The priests who really face down the existing culture – and are truly countercultural – are celibate priests. In our unhappily oversexualised culture, clerical celibacy is currently under attack like never before.

Celibacy isn’t natural, and that’s its greatest strength. It’s supernatural, and it’s really challenging in ways that married life isn’t. (Before you email me, I know married life is challenging as well).

The celibate priesthood is a beautiful gift to the Church. Just from a purely selfish point of view, it’s brought a series of really good, fatherly, and emotionally available men into my life. They were able to guide and advise and care – really care – for me through some very rough times.

Paradoxically, if they’d been married, I would always have felt guilty for taking them away from their families to attend to me. I have also had bad experiences with untrustworthy married men – but very, very few with celibate priests.

Arguing that ordaining married men in Australia will solve the mythical priest shortage is just a red herring. There is no priest shortage; we’re sitting at around one priest for every 200 practicing Catholics.

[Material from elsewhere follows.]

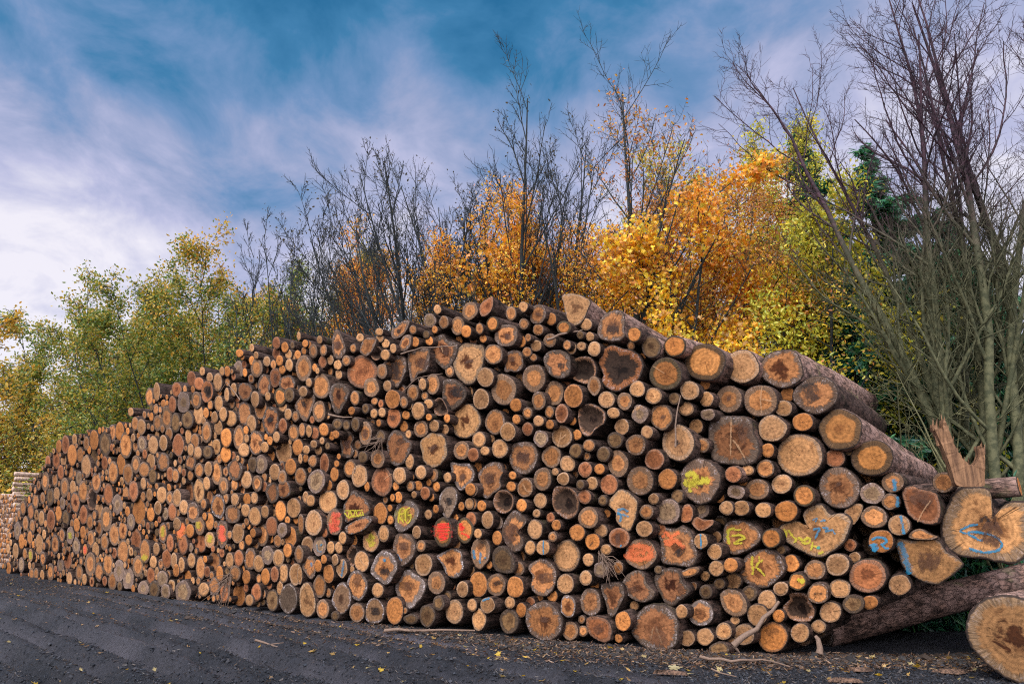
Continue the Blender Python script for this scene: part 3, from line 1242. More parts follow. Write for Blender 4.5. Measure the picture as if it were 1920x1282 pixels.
# ------------------------------------------------------------------ labels
SECT = ['right of','lower right of','below','lower left of','left of','upper left of','above','upper right of']
ORD = ['nearest','second nearest','third nearest','fourth nearest','fifth nearest','sixth nearest','seventh nearest','eighth nearest']
def sizeword(g):
    return 'slim' if g.R<.115 else 'small' if g.R<.165 else 'medium' if g.R<.235 else 'big' if g.R<.34 else 'huge'
for g in logs: g.desc = sizeword(g)+' '+STY[g.sty][6]
def sector(a, b): return int(round(math.atan2(b.cy-a.cy, b.cx-a.cx)/(math.pi/4)))%8
marks_at = [g for g in logs if g.known]
taken = set()
def label_of(g):
    if g.known: return g.known[0]
    same = [h for h in logs if h.desc == g.desc and not h.known]
    best = None
    for L in marks_at:
        d = math.hypot(L.cx-g.cx, L.cy-g.cy)
        if d > 420: continue
        s = sector(L, g)
        rank = sum(1 for h in same if h is not g and sector(L,h)==s and math.hypot(L.cx-h.cx,L.cy-h.cy) < d)
        if rank > 7: continue
        lab = f"{ORD[rank]} {g.desc} log {SECT[s]} {L.known[1]}"
        if lab in taken or len(lab.split()) > 16: continue
        c = d*(1+.8*rank)
        if best is None or c < best[0]: best = (c, lab)
    return best[1] if best else f"{g.desc} log in the big stack"
# ------------------------------------------------------------------ build the pile
def outline3d(g, N, rng):
    g.ax = AX + TG*rng.normal(0,.05) + UP*rng.normal(0,.035); g.ax /= np.linalg.norm(g.ax)
    near = np.clip((g.cx-100)/600,.38,1)
    off = (rng.normal(0,.045) + (.06 if g.R > .2 else -.02) + ((.10+abs(rng.normal(0,.13))) if not g.survey else 0))*near
    if g.sty in ('e','E'): off -= .08
    if g.cy > 1140 and g.cx < 1500: off = min(off, .05)
    g.off = off
    if g.poly is not None:
        px = smooth_outline(g.poly, N, 0, rng)
        c = np.array([g.cx,g.cy]); px = c+(px-c)*(1+rng.normal(0,.012,N))[:,None]
    else: px = ellipse(g.cx, g.cy, g.rx, g.ry, N, rng, .055 if g.sty in 'fFhkKwWDg' else .03)
    C = hit(g.cx, g.cy, off)
    O = np.array([onplane(x, y, C, g.ax) for x, y in px])
    return O, C
def stroke(pts, width, al, g, C, k):
    P = []
    Q = np.vstack([2*pts[0]-pts[1], pts, 2*pts[-1]-pts[-2]])
    for i in range(1, len(Q)-2):
        a,b,c,d = Q[i-1:i+3]; 
        for u in np.linspace(0,1,7,endpoint=False):
            P.append(.5*((2*b)+(c-a)*u+(2*a-5*b+4*c-d)*u*u+(3*b-a-3*c+d)*u**3))
    P.append(Q[-2]); P = np.array(P)
    t = np.gradient(P, axis=0); t /= np.maximum(np.linalg.norm(t,axis=1,keepdims=True),1e-6)
    nrm = np.stack([-t[:,1],t[:,0]],1)
    w = width*.85*np.concatenate([[.6],np.ones(len(P)-2),[.6]])
    n = len(P); V=[]; e=[]
    for sgn in (-1,0,1):
        for i in range(n):
            V.append(onplane(*(P[i]+nrm[i]*w[i]*sgn), C-g.ax*(.010+.0012*k), g.ax)-C); e.append(sgn)
    i = np.arange(n-1); q = np.concatenate([np.stack([r*n+i, r*n+i+1, (r+1)*n+i+1, (r+1)*n+i],1) for r in (0,1)])
    return np.array(V), q, np.array(e,float), np.full(3*n, al)
acc = dict(V=[],q=[],t=[],mi_q=[],mi_t=[],fc=[],tt=[],hc=[],rc=[],pr=[],st=[]); nacc = 0
def accumulate(face, bark):
    global nacc
    for part, m in ((face,0),(bark,1)):
        if part is None: continue
        n = len(part['V'])
        acc['V'].append(part['V']); acc['q'].append(part['q']+nacc); acc['t'].append(part['t']+nacc)
        acc['mi_q'].append(np.full(len(part['q']),m)); acc['mi_t'].append(np.full(len(part['t']),m))
        acc['fc'].append(part['fc']); acc['tt'].append(part.get('tt',np.ones(n))); acc['hc'].append(part.get('hc',np.zeros((n,3))))
        acc['st'].append(part.get('st',np.zeros(n))); acc['rc'].append(part['rc']); acc['pr'].append(part.get('pr',np.zeros((n,3)))); nacc += n
for g in logs:
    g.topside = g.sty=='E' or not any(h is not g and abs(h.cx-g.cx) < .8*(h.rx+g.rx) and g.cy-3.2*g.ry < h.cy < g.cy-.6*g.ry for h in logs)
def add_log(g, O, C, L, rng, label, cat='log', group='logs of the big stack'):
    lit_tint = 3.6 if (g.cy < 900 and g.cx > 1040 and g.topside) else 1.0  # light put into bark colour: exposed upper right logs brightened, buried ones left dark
    face, bark = log_geo(O, C, g.ax, L, g.sty, rng, lit_tint)
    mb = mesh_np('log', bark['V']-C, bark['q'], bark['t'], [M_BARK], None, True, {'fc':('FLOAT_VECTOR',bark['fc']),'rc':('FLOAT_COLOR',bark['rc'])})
    o = link('log', mb, None, C, label, cat, group)
    mf = mesh_np('cut_face', face['V']-C, face['q'], face['t'], [M_FACE], None, True,
        {'fc':('FLOAT_VECTOR',face['fc']),'t':('FLOAT',face['tt']),'st':('FLOAT',face['st']),'hc':('FLOAT_COLOR',face['hc']),'rc':('FLOAT_COLOR',face['rc']),'pr':('FLOAT_VECTOR',face['pr'])})
    f = link('cut_face', mf, o)
    by = {}
    for k, (c, w, al, pts) in enumerate(g.marks): by.setdefault(c, []).append(stroke(pts, w, al, g, C, k))
    for c, ss in by.items():
        V=[];q=[];e=[];a=[];n=0
        for v,qq,ee,aa in ss: V.append(v); q.append(qq+n); e.append(ee); a.append(aa); n += len(v)
        nm = {'rot':'rot_patch','black':'painted_dark','pale':'wood_crack'}.get(c,'paint_mark')  # black strokes put the dark of holes, and some stains, into flat colour
        mp = mesh_np(nm, np.concatenate(V), np.concatenate(q), None, [M_PAINT[c]], None, False, {'e':('FLOAT',np.concatenate(e)),'al':('FLOAT',np.concatenate(a))})
        link(nm, mp, f, label=None if nm!='paint_mark' else ('bright red' if c in ('scarlet','red') else c)+' sprayed forestry mark')
    return o
rng = np.random.default_rng(3)
for g in logs:
    if g.single:
        O, C = outline3d(g, 44, rng)
        L = (3.1 if g.sty=='E' else 3.6) if (g.cx > 1480 and g.cy < 870) else 4.6 if g.R > .12 else 4.0
        lab = label_of(g); taken.add(lab)
        add_log(g, O, C, L, rng, lab)
    else:
        O, C = outline3d(g, 20, rng)
        accumulate(*log_geo(O, C, g.ax, 4.2, g.sty, rng, taper=.2))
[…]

We do have a priest distribution problem, but ordaining married men is the least workable solution to that. Married men can’t just up and move like single men can.

Back to the spirituality of celibacy: the celibate priest really is another Christ. Celibacy is the sharp chisel that helps to carve him into that image.

Jesus blessed marriage, but He chose celibacy for Himself. And in order to live it, priests need our prayers for their perseverance.

I have seen priests go wrong, usually from a combination of poor formation, inadequate pastoral support, and lack of spiritual direction. But the underlying cause was lack of prayer on their part – and lack of prayers for them.

So many people of both sexes have been wounded terribly by the sexual revolution. We face a lot of work to rebuild a culture in which we can really support the celibate priesthood in the Church.

But we won’t achieve anything without prayer – not just for new vocations, but for the priests we already have.